▶ [Goal] Check every line below for the string "picture", and copy the lines that contain it.

## BEGIN Excerpted records

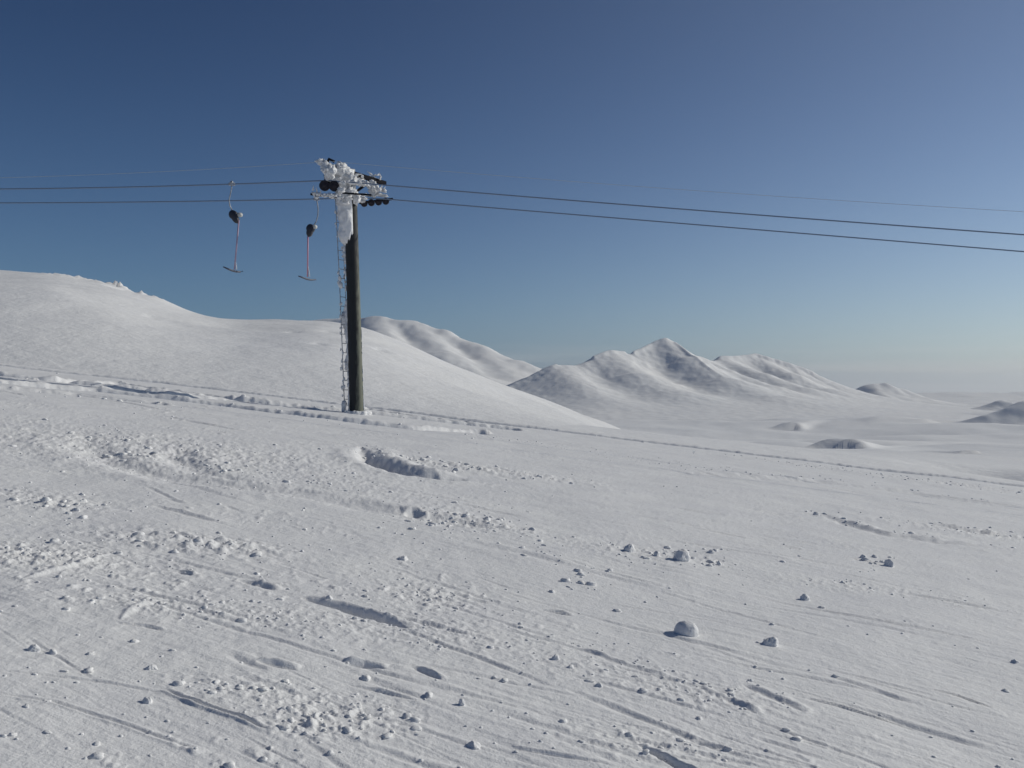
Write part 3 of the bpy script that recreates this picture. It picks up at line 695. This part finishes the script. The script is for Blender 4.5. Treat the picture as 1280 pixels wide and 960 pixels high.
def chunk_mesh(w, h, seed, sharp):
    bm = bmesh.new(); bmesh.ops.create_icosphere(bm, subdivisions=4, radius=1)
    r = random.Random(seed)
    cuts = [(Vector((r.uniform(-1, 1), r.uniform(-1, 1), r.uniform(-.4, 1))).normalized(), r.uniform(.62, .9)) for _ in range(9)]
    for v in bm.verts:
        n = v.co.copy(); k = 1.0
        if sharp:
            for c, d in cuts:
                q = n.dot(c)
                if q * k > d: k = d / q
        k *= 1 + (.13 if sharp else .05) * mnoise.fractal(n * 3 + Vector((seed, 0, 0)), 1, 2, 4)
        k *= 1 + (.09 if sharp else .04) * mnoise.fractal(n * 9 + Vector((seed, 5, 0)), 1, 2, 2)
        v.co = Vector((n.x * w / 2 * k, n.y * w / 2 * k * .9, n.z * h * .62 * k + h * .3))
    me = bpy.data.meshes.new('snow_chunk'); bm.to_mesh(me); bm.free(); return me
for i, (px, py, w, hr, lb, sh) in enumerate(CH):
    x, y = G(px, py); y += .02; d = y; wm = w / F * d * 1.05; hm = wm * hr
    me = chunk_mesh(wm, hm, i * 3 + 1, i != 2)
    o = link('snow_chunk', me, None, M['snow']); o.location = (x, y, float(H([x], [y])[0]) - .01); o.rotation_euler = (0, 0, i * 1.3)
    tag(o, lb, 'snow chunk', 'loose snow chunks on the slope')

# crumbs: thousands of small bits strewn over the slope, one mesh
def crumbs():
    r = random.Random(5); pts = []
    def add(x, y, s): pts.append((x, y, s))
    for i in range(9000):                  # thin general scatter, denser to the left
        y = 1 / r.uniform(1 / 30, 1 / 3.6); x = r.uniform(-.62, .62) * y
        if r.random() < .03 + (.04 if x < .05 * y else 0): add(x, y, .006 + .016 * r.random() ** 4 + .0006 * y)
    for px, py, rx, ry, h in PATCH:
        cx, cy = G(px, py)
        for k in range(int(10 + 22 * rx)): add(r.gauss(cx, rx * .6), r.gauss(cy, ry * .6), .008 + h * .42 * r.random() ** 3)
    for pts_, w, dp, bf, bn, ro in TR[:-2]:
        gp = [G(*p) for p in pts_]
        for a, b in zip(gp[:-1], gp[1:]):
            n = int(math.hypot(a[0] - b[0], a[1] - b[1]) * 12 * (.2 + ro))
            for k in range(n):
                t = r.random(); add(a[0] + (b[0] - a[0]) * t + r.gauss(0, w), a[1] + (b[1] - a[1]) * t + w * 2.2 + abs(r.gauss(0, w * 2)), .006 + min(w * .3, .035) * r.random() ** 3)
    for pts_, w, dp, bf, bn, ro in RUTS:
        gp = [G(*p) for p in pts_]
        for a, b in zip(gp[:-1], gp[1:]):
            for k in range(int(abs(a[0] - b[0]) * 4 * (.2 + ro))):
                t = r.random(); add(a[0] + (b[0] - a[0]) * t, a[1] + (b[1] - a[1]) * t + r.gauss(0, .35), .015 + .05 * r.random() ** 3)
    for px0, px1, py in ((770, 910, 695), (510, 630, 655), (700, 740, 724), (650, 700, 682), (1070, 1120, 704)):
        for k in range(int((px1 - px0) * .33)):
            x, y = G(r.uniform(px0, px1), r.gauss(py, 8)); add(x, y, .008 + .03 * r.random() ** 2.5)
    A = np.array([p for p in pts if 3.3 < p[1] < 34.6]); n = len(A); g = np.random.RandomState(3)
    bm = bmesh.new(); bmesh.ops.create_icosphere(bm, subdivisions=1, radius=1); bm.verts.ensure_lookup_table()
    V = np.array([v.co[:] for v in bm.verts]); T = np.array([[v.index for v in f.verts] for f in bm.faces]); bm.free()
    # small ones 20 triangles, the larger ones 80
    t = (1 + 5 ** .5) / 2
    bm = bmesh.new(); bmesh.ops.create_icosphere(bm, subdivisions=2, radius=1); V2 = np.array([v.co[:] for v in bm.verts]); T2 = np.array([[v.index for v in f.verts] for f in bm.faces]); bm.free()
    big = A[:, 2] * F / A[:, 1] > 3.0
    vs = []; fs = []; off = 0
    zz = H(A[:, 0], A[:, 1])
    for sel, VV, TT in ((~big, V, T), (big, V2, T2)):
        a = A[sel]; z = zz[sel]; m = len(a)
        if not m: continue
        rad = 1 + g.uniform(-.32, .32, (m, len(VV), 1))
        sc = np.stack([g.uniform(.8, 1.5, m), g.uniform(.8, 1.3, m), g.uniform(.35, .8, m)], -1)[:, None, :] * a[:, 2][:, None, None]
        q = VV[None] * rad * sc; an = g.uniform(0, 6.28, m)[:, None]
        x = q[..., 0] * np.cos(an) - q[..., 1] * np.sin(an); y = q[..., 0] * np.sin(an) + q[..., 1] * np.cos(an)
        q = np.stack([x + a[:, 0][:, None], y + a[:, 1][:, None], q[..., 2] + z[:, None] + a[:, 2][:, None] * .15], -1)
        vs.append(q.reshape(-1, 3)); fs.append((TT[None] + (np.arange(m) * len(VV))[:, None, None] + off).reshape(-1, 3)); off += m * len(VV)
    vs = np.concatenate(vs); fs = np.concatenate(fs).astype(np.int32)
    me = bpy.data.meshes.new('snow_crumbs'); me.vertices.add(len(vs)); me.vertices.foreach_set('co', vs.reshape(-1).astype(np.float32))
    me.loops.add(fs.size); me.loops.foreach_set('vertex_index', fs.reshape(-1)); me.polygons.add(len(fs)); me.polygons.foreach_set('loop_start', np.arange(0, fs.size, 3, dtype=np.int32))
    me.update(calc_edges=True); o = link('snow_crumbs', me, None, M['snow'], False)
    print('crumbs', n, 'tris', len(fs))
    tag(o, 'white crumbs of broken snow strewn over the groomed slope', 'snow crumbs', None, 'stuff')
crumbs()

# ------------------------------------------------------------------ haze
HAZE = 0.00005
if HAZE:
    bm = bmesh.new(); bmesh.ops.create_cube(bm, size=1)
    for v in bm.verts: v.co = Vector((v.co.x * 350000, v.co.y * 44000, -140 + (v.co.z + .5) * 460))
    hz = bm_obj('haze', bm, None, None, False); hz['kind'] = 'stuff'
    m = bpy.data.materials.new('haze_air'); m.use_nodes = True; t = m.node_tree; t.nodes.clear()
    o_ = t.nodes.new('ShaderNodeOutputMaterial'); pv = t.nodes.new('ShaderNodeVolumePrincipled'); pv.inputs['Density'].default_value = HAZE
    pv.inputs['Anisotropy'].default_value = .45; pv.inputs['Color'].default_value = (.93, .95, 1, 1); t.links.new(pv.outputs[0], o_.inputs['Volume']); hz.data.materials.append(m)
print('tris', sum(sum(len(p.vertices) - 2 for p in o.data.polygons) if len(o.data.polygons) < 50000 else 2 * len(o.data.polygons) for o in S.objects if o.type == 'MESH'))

## END Excerpted records
## BEGIN Excerpted records

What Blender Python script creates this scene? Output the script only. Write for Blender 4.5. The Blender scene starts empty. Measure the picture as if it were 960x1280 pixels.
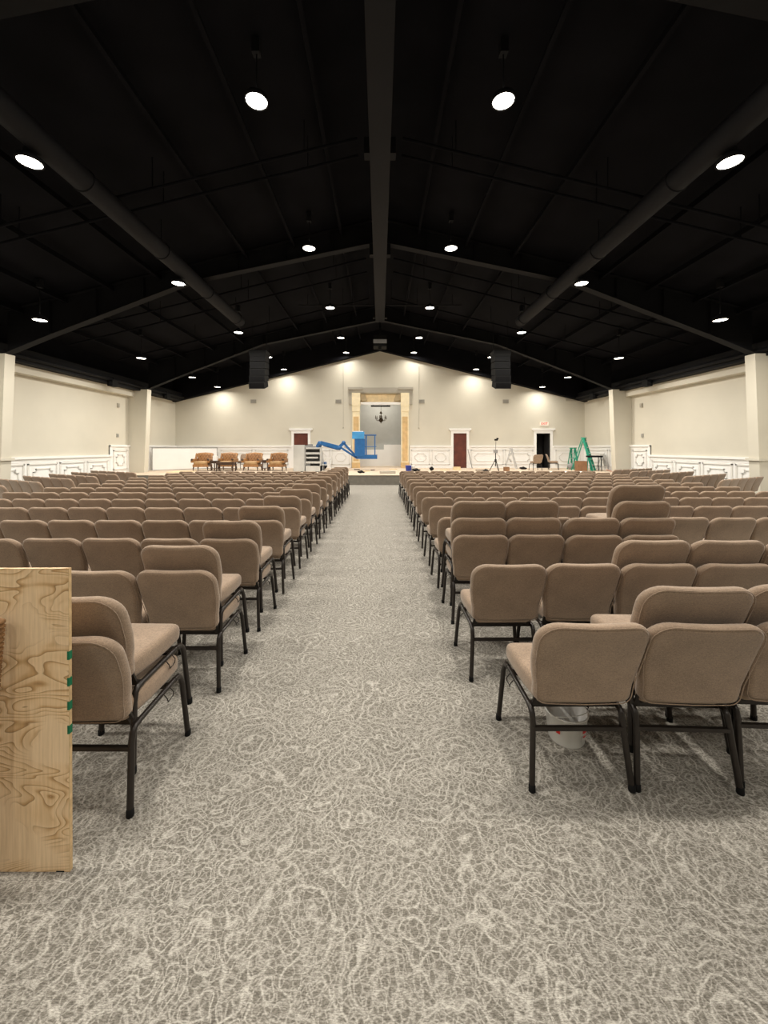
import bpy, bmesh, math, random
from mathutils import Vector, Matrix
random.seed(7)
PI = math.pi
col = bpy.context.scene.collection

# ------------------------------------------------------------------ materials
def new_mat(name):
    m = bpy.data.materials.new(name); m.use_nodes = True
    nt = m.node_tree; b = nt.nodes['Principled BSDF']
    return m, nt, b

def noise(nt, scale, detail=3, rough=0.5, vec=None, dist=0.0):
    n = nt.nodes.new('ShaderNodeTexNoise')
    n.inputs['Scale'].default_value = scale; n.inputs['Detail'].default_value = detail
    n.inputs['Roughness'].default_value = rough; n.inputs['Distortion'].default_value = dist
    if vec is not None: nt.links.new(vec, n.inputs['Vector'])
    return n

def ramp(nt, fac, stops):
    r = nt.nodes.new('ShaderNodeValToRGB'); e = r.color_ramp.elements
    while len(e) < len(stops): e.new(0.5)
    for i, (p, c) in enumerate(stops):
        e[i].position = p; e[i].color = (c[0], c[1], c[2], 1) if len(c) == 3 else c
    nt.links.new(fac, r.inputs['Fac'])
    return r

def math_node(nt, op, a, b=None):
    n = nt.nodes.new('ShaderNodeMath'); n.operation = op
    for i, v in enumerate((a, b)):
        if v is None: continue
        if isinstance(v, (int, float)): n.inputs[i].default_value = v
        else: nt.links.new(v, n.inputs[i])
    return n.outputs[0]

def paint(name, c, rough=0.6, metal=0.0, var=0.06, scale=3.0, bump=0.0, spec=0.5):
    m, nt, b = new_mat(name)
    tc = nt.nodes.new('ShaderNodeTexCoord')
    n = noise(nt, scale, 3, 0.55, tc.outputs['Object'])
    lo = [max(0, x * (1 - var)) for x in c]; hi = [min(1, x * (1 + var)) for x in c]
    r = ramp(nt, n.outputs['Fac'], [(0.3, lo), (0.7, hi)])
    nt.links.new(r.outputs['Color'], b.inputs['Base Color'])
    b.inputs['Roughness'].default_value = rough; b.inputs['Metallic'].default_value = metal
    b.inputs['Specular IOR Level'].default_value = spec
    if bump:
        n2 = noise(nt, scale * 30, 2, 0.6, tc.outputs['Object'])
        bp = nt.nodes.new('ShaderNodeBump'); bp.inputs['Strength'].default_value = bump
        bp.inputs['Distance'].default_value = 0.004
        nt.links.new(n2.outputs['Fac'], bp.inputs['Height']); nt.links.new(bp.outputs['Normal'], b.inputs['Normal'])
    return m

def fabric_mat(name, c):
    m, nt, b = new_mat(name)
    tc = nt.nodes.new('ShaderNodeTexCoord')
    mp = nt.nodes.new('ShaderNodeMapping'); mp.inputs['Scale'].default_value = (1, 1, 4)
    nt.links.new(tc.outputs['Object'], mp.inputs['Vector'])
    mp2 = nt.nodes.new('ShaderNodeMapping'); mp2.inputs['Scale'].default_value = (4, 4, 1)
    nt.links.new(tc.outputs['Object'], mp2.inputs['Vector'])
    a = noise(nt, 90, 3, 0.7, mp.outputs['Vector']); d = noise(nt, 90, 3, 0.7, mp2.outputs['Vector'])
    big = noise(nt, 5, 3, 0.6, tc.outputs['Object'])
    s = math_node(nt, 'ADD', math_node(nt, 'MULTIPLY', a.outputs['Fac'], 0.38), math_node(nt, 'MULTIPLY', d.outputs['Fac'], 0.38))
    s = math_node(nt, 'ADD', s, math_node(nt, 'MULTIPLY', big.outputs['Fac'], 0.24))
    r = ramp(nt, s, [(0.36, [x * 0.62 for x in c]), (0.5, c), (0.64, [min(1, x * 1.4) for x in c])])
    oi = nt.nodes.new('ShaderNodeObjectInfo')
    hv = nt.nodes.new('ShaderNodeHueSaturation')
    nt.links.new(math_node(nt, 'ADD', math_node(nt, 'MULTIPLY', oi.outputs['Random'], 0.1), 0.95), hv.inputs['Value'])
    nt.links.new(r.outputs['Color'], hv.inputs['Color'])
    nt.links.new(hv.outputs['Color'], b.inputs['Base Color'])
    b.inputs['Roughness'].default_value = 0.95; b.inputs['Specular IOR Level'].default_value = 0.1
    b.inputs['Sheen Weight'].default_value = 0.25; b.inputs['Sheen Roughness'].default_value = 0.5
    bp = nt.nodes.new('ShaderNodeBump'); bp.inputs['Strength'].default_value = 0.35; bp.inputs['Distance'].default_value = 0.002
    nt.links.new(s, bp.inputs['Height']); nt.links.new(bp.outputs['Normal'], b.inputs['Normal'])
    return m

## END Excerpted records

▶ [Exercise answer]
Write part 3 of the bpy script that recreates this picture. It picks up at line 695. This part finishes the script. The script is for Blender 4.5. Treat the picture as 1280 pixels wide and 960 pixels high.
What Blender Python script creates this scene? Output the script only. Write for Blender 4.5. The Blender scene starts empty. Measure the picture as if it were 960x1280 pixels.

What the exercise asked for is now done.